‘Subdued growth threatens jobs’
The Malawi Confederation of Chambers of Commerce and Industry (MCCCI) says the country’s subdued economic growth remains insufficient to generate jobs for the estimated 270 000 young people entering the labour market each year.
In its First-Half Economic and Business Review 2026, the chamber says even if the government achieves its projected economic growth rate of 3.8 percent this year, the expansion would only marginally outpace the country’s annual population growth of about 2.6 percent, limiting gains in incomes, poverty reduction and employment creation.

MCCCI says the fragile economic recovery continues to be constrained by foreign exchange shortages, high production costs, unreliable electricity supply, rising fuel prices, elevated public debt and tight monetary policy, with manufacturing, wholesale and retail trade among the sectors hardest hit.
The review states: “With an estimated 270 000 young people entering the labour market each year, the current pace of economic expansion remains insufficient to generate adequate formal employment opportunities, underscoring the urgent need for structural reforms that enhance productivity, diversify exports, strengthen domestic value addition and improve the business environment.
“Looking ahead, downside risks remain elevated, including renewed increases in global fuel prices, prolonged foreign exchange shortages, climate-related shocks, fiscal pressures and weaker global demand, all of which could further moderate economic growth during the remainder of 2026.”
Recently, the World Bank revised Malawi’s 2026 growth forecast downwards to 2.3 percent, a 0.3 percentage point reduction from its January projection, citing the impact of escalating geopolitical tensions in the Middle East, higher global fuel prices and commodity market disruptions on import-dependent economies such as Malawi.
The World Bank said higher energy prices are expected to intensify inflationary pressures, increase production and transport costs, and place additional strain on the country’s fiscal and external balances.
The International Monetary Fund (IMF) also projects Malawi’s economy to grow by about 2.2 percent, reflecting persistent inflationary pressures, foreign exchange constraints and weak private sector activity.
“These projections suggest that achieving the Government’s growth target will require a stronger-than-expected recovery in agriculture and exports, alongside sustained macroeconomic stability,” MCCCI says in the review.
Recently, the African Development Bank (AfDB) said Malawi’s growth outlook remains vulnerable to both external and domestic shocks that could slow the expected recovery.
Among the key risks are US reciprocal trade tariffs and aid cuts, delays in resolving the debt crisis, and climate-related shocks, which could undermine fiscal stability, infrastructure investment and agricultural recovery.

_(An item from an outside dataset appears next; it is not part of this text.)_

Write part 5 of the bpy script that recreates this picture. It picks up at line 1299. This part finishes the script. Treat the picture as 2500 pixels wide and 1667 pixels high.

Mzuzu University economist Christopher Mbukwa said the divergence between government and international organisations’ growth forecasts reflects the political commitments governments seek to fulfil and the assumptions underpinning their projections.
Minister of Finance, Economic Planning and Decentralisation Joseph Mwanamvekha acknowledged in his 2026/27 National Budget Statement that the country’s economic outlook remains cautiously positive.